In 1870 Czarist Russia, the hedonistic but selfish Karamazov (Lee J. Cobb) sires four sons from two marriages and an outside affair, none of whom he has much interest in. Dmitri (Yul Brynner) is a gambler and a womanizer, Ivan (Richard Basehart) is a philosophical atheist, Alexi (William Shatner) a pious monk and the bastard son (the porcine faced Albert Salmi, so perfectly cast that your flesh crawls at his every appearance) is bitterly resentful. Two women have major roles in the story. The spiteful Katya (Claire Bloom) and the sensual Grushenka (Maria Schell,
GERVAISE) who is the lover of both the elder Karamazov and Dmitri. The complex 800 page novel by Dostoyevsky is given a Readers Digest version in Richard Brooks' (
THE PROFESSIONALS) film.
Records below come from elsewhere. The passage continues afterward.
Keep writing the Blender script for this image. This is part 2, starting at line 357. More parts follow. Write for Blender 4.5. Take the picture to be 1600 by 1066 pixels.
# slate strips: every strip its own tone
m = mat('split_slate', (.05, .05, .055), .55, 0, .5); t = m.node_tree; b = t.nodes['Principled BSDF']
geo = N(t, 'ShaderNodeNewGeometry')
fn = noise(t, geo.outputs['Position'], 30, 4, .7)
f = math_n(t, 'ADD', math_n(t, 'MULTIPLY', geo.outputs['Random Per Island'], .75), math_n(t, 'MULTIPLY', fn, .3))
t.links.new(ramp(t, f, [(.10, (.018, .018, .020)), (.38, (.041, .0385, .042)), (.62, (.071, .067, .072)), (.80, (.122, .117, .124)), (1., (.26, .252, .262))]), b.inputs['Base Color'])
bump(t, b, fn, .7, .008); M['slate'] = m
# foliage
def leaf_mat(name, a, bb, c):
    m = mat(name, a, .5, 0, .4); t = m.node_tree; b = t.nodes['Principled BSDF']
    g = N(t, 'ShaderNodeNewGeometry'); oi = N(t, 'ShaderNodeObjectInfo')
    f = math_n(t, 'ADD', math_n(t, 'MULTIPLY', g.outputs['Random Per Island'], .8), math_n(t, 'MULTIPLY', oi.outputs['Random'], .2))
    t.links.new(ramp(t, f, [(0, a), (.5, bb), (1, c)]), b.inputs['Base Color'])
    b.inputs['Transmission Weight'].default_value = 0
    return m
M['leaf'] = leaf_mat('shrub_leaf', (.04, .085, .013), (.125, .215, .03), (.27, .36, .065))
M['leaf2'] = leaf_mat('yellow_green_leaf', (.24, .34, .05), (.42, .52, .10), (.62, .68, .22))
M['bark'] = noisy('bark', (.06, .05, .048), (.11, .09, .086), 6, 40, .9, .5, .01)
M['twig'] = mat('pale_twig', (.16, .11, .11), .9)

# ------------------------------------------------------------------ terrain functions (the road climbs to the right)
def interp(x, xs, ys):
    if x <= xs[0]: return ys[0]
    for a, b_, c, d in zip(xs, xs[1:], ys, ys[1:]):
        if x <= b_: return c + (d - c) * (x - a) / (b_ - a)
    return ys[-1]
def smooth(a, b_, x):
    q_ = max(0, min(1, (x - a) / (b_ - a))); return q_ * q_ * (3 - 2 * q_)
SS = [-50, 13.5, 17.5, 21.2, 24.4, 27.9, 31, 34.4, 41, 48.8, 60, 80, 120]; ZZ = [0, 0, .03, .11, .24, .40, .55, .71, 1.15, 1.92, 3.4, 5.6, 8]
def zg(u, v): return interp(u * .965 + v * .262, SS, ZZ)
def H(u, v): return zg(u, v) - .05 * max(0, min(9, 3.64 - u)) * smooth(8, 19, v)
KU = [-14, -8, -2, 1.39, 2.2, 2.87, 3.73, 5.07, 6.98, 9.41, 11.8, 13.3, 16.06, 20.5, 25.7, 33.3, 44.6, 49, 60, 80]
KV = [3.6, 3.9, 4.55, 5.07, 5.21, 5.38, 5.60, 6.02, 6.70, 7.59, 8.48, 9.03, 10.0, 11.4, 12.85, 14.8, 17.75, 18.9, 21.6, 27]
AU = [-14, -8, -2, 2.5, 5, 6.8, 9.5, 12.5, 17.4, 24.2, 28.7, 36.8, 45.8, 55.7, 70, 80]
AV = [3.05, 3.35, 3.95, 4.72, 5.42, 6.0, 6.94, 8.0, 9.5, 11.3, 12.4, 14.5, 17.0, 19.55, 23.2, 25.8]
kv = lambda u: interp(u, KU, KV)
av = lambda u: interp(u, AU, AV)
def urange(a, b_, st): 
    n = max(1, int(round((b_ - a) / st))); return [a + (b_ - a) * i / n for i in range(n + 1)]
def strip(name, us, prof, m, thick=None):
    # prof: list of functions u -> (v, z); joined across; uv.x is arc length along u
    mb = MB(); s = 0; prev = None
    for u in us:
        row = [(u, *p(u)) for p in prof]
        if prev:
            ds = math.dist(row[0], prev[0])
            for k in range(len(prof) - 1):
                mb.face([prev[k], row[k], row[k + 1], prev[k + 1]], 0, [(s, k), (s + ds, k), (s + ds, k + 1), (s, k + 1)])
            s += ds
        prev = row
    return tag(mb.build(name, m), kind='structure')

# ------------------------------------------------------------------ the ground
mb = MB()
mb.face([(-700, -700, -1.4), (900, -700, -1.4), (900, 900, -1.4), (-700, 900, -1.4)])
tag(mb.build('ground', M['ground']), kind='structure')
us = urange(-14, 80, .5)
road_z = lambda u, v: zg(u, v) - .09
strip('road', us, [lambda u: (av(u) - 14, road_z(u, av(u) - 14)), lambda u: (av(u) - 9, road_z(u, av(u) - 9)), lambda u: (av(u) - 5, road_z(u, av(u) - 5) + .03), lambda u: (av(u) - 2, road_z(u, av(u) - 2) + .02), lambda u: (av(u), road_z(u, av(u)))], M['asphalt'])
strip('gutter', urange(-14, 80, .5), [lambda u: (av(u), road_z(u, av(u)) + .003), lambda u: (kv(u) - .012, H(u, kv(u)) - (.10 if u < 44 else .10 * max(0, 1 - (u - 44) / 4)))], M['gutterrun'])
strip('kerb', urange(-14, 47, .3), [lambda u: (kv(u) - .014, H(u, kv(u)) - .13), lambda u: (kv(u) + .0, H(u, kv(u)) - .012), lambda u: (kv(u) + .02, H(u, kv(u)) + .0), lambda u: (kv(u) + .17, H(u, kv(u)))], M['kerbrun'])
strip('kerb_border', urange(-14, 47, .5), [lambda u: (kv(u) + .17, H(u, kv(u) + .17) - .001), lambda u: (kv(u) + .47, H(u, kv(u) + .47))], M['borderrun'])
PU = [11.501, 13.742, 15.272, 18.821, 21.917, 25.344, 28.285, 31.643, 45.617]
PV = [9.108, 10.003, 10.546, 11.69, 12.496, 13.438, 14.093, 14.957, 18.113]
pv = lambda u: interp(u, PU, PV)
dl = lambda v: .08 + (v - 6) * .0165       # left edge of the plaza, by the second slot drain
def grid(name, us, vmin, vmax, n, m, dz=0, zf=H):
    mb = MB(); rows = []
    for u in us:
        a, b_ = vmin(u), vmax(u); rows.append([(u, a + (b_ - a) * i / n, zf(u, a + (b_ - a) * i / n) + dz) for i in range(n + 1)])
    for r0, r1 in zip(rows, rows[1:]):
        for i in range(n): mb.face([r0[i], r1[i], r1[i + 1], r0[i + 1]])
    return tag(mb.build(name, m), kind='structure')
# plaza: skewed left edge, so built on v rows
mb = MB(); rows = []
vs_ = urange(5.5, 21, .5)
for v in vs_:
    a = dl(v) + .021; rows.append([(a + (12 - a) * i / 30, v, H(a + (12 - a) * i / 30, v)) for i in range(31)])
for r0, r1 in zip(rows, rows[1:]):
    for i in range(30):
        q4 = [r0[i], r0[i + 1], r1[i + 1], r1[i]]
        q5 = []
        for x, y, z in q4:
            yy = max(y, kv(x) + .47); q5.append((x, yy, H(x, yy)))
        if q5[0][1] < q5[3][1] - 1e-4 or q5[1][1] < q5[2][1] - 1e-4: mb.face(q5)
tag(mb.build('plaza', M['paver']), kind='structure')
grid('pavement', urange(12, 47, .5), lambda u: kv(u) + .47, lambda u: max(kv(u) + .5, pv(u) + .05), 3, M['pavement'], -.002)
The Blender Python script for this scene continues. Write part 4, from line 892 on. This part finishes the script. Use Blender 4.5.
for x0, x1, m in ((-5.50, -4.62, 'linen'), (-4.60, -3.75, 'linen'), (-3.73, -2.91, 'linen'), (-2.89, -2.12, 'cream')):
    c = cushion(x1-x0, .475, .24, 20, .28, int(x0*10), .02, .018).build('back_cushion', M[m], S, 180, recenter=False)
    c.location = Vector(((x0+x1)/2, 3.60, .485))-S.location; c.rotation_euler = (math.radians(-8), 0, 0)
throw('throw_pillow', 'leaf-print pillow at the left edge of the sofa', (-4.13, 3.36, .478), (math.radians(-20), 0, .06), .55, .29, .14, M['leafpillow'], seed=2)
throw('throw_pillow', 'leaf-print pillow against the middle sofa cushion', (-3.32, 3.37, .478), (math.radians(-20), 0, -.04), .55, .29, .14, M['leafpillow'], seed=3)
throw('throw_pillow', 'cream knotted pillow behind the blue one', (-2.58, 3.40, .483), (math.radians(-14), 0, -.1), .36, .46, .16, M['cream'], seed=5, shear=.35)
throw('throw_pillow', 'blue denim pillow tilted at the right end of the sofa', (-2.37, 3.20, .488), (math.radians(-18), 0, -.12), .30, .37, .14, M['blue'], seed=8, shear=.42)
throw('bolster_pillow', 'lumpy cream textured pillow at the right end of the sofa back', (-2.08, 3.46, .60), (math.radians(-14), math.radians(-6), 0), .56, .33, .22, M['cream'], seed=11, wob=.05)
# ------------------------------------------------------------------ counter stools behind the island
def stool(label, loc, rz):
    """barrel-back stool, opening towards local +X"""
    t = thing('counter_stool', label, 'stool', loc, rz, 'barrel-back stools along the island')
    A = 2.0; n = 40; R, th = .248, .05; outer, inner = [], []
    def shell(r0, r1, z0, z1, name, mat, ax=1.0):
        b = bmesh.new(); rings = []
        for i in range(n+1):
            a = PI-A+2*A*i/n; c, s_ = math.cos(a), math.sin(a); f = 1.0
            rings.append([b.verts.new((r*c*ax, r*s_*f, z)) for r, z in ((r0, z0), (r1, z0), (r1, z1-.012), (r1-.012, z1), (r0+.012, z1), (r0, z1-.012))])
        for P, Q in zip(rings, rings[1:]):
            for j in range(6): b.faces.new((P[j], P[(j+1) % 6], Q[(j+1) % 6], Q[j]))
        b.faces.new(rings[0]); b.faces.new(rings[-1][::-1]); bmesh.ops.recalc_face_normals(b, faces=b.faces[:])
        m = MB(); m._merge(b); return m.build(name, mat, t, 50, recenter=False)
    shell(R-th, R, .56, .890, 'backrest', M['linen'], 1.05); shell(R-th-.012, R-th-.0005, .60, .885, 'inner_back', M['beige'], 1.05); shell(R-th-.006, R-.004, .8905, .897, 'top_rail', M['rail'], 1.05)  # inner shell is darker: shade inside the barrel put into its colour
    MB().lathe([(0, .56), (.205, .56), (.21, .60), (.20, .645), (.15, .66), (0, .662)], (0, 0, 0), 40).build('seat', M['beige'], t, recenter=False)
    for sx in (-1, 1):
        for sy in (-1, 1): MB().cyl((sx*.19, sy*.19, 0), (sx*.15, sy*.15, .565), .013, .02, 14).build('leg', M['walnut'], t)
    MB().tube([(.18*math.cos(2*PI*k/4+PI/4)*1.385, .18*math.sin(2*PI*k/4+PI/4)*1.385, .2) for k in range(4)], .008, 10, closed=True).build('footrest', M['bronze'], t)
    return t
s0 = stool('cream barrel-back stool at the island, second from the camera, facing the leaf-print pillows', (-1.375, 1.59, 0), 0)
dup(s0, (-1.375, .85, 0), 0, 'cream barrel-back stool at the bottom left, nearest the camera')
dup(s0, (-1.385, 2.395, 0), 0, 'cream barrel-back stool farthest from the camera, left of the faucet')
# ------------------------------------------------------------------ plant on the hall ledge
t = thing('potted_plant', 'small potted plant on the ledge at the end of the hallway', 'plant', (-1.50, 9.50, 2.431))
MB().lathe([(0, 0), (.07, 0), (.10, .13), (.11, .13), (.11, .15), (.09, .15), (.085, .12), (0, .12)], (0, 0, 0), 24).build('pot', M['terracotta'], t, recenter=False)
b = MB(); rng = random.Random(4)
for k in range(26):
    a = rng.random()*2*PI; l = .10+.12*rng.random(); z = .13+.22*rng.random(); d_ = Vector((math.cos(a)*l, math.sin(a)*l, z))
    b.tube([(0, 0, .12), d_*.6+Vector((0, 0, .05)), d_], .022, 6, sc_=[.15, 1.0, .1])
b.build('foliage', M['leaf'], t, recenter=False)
The first two thirds are very good actually but the film's last third opts for a conventional courtroom drama and a comprised ending with only lip service given to Dostoyevsky's treatise on God, moral ethics, right and wrong. With the exception of a miscast Brynner, the acting is superlative all the way down the line. Cobb, in an Oscar nominated performance, seems to have found a role where his outsized acting seems natural. The potent score is by Bronislau Kaper. With Judith Evelyn, Harry Townes, David Opatoshu, Simon Oakland, Edgar Stehli, Frank DeKova and Ziva Rodann.